Belki bugün tam olarak böyleydi, oysa fotoğrafın tarihi 2019 yılı  Aralık ayı...

7 Aralık 2025 Pazar

7 Aralık Pazar

Az önce hava iyice karardı ve tüm günkü siğil siğil yağmasının tersine yağmur hızlı hızlı yağmaya başladı. 
Annem sabah sormuştu, geceki gök gürlemesini duydun mu? Yağmuru duydum ama gök gürledi mi hatırlamıyorum dedim.
Cumartesi günkü gereksiz ılık havadan sonra, bugün yağmur yağdığı ve hava sıcaklığı mevsim normallerine yakın geldiği için mutluyum, itiraf ediyorum.
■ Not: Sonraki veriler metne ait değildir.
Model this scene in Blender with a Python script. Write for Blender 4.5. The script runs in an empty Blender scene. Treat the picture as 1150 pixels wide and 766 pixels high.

Öğleden sonra kardeşim ve yeğenim annemi görmeye geldiler.
Bu defa kızımda evdeydi, böylece kız kıza kahve partisi yaptık, üstüne de kabak çekirdeği çitledik.
Bir ara son yaptırdığımız kan tahlilleri ve oradaki değerler konuşuldu. Tuhaf şekilde nesil gençleştikçe sağlık ölçüleri daha hassas hale gelmiş gibi. Torunların ikisinin de demir değerleri ananelerinden düşük. 
Diyorlar ya, topraktaki besin azaldıkça, üretilen meyve sebze de besleyici olmaktan uzaklaşıyor, doğru gerçekten.
Ne acayip zamanlara gidiyoruz yahu!



Eylül ayında bir saksıya lavanta tohumu olduğunu sandığım bir şeyler ekmiştim.
Bir şeyler çıktı, ama hangisi nedir pek de anlayamıyorum henüz.
Dışarıda yağmur hızla yağarken saksıyı ıslansın diye havalandırırken...

6 Aralık 2025 Cumartesi

6 Aralık Cumartesi

Sabah annemin bir ilacı için rapor alınması ve reçetenin yeniden yazılması gerekliliği ortaya çıkınca, hastane gezmesi yaptım. 
Hastane gezmesi diyorum, çünkü raporu yazdır, onayını al, kontrol randevusu açtır, ilaç yazdır, eczaneden ilaçları al derken sabah sporu olarak epey bir adım attım. 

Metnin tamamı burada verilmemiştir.